Advantages of Credit

  • Credit allows usage of goods and services immediately with deferred payment.
  • Credit is especially helpful for big-ticket items.
  • Credit cards provide shopping convenience without carrying large amounts of cash.
  • Credit can provide temporary financial solution.
  • Credit channels idle funds into productive activities through bank lending.
  • Credit increases wealth liquidity through secured loans that convert fixed assets into current ones.
  • Credit supplements the monetary system through checks.

Disadvantages of Credit

  • Credit costs money.
  • Purchases paid over time cost more than cash.
  • Credit encourages overspending.
  • Consumers easily acquire debt buying items.
  • Credit ties up future income.
  • Purchases result in less disposable income.
  • Failure to make payments may result in loss of merchandise or collateral.
  • Liberal credit leads to over-expansion or speculation.
  • Governments borrowing heavily may curtail necessary projects.

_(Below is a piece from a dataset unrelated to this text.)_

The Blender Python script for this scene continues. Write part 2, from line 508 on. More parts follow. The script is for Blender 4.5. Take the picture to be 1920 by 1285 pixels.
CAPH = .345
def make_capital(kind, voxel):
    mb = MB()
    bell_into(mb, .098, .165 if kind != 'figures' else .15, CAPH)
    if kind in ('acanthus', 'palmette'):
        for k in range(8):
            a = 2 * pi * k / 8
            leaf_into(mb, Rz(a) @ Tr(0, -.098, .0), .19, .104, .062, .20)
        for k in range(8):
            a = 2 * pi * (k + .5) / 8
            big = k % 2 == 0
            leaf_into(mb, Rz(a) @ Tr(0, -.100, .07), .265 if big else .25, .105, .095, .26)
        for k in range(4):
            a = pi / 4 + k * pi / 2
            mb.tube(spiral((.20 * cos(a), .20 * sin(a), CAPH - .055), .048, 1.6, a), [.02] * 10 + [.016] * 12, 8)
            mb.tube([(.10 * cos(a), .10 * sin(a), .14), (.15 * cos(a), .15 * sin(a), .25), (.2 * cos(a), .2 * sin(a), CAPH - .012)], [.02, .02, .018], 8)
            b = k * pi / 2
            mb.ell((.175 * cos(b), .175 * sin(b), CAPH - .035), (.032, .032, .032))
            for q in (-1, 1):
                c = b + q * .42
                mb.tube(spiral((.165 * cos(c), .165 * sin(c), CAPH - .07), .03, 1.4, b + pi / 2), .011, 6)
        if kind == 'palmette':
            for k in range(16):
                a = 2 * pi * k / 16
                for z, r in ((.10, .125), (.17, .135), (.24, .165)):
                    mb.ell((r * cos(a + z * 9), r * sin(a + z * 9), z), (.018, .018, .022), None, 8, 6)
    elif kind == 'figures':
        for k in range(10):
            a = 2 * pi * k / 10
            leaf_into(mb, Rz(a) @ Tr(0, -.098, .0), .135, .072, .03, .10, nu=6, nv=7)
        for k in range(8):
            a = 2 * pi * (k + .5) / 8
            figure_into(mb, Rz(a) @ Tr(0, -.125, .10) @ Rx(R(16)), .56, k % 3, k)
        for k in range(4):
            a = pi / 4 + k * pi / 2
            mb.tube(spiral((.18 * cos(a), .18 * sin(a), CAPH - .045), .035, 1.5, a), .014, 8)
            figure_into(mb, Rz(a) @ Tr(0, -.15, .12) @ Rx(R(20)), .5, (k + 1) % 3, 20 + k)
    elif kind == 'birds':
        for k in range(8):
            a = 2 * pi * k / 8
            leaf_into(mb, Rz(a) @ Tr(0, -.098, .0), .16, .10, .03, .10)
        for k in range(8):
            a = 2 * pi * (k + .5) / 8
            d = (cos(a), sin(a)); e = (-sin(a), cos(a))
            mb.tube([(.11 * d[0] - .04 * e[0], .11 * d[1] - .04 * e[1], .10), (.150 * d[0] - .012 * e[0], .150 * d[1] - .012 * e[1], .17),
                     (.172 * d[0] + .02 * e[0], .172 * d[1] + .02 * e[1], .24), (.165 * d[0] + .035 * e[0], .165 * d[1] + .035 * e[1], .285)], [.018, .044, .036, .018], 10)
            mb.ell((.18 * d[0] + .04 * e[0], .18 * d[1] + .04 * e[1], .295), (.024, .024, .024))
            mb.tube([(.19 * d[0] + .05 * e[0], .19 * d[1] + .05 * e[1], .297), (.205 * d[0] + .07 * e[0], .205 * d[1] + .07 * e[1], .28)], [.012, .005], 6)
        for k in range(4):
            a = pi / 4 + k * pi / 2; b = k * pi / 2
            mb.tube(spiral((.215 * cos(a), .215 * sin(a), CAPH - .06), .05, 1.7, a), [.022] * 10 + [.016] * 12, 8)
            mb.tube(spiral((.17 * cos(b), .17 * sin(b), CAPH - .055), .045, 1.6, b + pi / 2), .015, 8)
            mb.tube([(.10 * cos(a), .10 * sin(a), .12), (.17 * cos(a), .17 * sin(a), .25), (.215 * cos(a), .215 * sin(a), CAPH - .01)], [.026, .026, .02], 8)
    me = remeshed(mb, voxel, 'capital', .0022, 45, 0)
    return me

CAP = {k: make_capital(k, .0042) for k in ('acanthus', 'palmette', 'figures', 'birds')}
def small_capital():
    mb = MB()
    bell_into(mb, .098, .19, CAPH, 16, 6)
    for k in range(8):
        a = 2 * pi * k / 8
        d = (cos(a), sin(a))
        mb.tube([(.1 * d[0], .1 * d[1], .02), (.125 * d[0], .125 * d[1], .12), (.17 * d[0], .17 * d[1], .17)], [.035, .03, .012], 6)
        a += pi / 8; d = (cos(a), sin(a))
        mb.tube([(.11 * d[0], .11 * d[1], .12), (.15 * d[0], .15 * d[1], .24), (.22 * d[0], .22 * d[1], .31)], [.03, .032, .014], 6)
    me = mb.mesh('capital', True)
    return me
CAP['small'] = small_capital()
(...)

Classifications and Kinds of Credit

  • Time Loan is payable on a specific date.
  • Short-term is payable within a year.
  • Medium-term is payable in one to five years.
  • Long-term is payable in more than five years.
  • Call/Demand Loan is payable on demand.
  • Public credit is issued by government.
  • Private credit is issued by financial institutions.
  • Ordinary interest is paid with principal on the due date.
  • Discount interest is deducted from the principal upon granting the loan.
  • Lump-sum principal is paid in full.
  • Installment principal is released or repaid in staggered amounts.
  • Self-liquidating repayment comes from asset.
  • Non-self-liquidating repayment comes from income of debtor.
  • Agricultural credit finances agricultural needs.
  • Commercial credit finances short-term capital needs.
  • Industrial credit finances long-term capital needs.
  • Real estate is used to finance property acquisition.
  • Personal or consumer credit facilitates consumption.
  • Secured credit is issued with collateral.
  • Unsecured credit is issued with good faith.

Loan Considerations

  • It is important that the purpose of the loan be productive and beneficial to the community.
  • Diversify the loan portfolio to spread lending risks, considering the amount involved.
  • Loan maturity should align with the duration of borrower's financing needs.
  • Collateral, like real estate, should be required mitigate lending risks
  • Interest rates depend on factors like funding costs and account relationship.

The Ten Commandments of Credit: The Cs of Good and Bad Loans

  • The five Cs of credit should be reviewed by examiners and lenders.
  • The 5 Cs are character, capacity, conditions, capital and collateral.
  • Character assesses borrower's payment habits/willingness to pay.
  • Capacity refers to borrower's payment ability via cash flows.
  • Capital is borrower's net worth.
  • Collateral is asset pledged against debt.
  • Economic conditions influence the borrower's industry and ability.
  • Lack of clear credit quality objectives can cause issues.
  • Upward communication is when frontline employees escalate issues up the chain of command.
  • Poor communication is deadly.
  • Lenders provide capital for taking risks.
  • Competition for deals may cause credit standards to become loose.
  • Avoid making decisions for what others are doing.
  • Beware of doing whatever it takes to win.